Are success stories more a product of good fortune than planned out
strategies? Detailed accounts of success
stories, to this blogger, seem to be riddled with lucky turns.
4.
It is often the case
with these rationalizations, i.e., those found in the discourses of the
advantaged, that psychologically predisposes members of that group to be unable
to acknowledge their own levels of prejudicial thinking and acting. That is, they are disposed to see any economic
misfortunes befalling the oppressed as being due to non-factors such as the
prevalence of a culture of poverty.
A
prime strategy that such thinking employs to justify resultant policies is to
destroy the cultures of the oppressed people and encourage other policies aimed
to assimilate them to mainstream norms and ethos. These sought after social states
are further glorified with mythological language.
5.
Further use of language
by the advantaged is noted for supporting such practices as segregating the
disadvantaged from liberating opportunities.

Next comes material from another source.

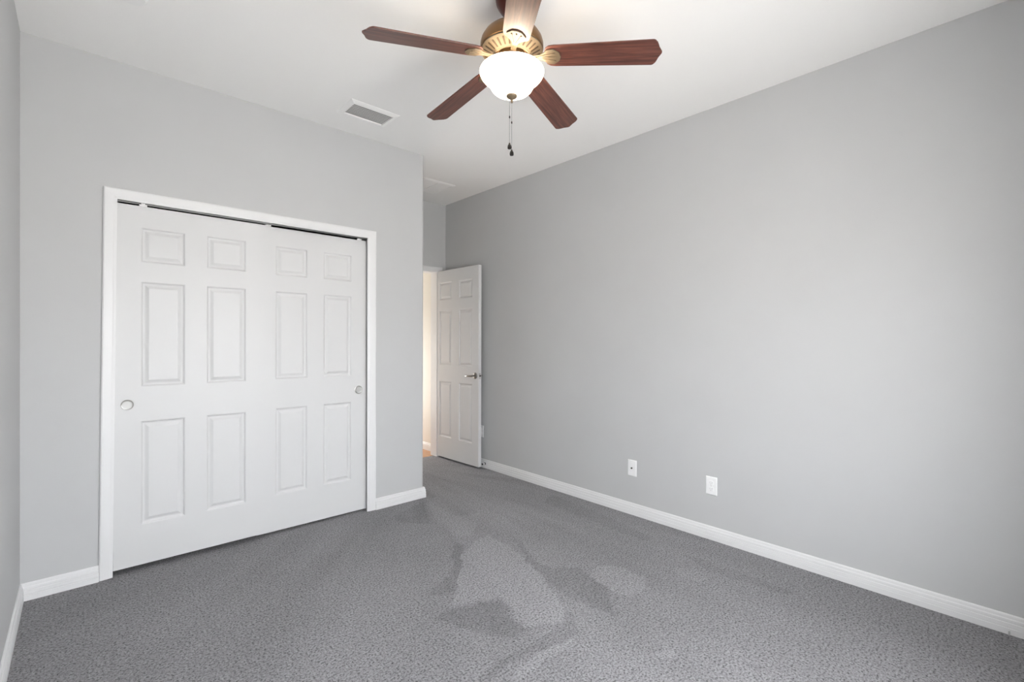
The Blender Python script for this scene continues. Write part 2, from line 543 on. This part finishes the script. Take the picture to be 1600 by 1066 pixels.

For example, one sees encouraging minority students, in ordinate
numbers, to take up vocational courses or programs even when individual
students demonstrate talent and intelligence in their academic efforts.
In
addition, with reductionist thinking, advantaged policy makers are continuously
seeking “magic bullet” solutions to educational challenges – e.g., whole
language vs. the phoenix explosion – which experience has shown to accrue little
in the way of payoffs. The problems of
public schools are complex and demand nuanced study and policies. Instead, the dominant language based on
reductionist, positivist studies do little to improve their efforts at addressing
the challenges posed by the conditions of the disadvantaged.
And finally, let this
posting add one more word on what the term, discourse, means. It is language used by the advantaged which
has become politized. That is, as the privileged
not only strive to maintain their relative advantages, they also have to be
cognizant of what arrangements, social, political, economic, allow for these
advantages to remain secure. In such
efforts, they need to devise and implement strategies that in effect rationalize
their valued positions as being rational and natural.
The tools for such
strategies are myths that describe not only what it claims reality to be, but
what it should be. And central to
critical theory is for its advocates to stridently point out and attack
oppressive language. That is to challenge
the extended or evolving language of the oppressor – which seeks to maintain
the status quo.
That language often demeans
the efforts of critical theorists by using such phrases as “political
correctness” in a way that seeks to delegitimize critical critiques of the
dominant groups. One can view such dismissal
language as discourses of the privileged.
Yet, to the extent that critical theorists have advanced their messaging,
one can consider those cases as genuine successes in their discourse efforts.
As such, these verbal
attacks and responses can be considered a meaningful front in striving to
establish a liberated reality among those currently oppressed. The more critical efforts find further platforms
to communicate and distribute their messages, the more they can challenge the
prevailing misinformed mental representations of the advantaged groups – that
being the messages of “the haves.”
[1] These postings that convey the basic information regarding
critical theory heavily depends on the overview provided by William Outhwaite. See William Outhwaite, “Critical Theory,” in The
Blackwell Encyclopedia of Political Thought, edited by David Miller, Janet
Coleman, William Connolly, and Alan Ryan (Cambridge, MA: Blackwell Publishers, Ltd), 106-109.
[2] Valerie Pang, Geneva Gay,
& William B. Stanley, “Expanding Conceptions of Community and Civic Competence
for a Multicultural Society, Theory and
Research in Social Education, 23, 4 (Fall 1995), 302-331.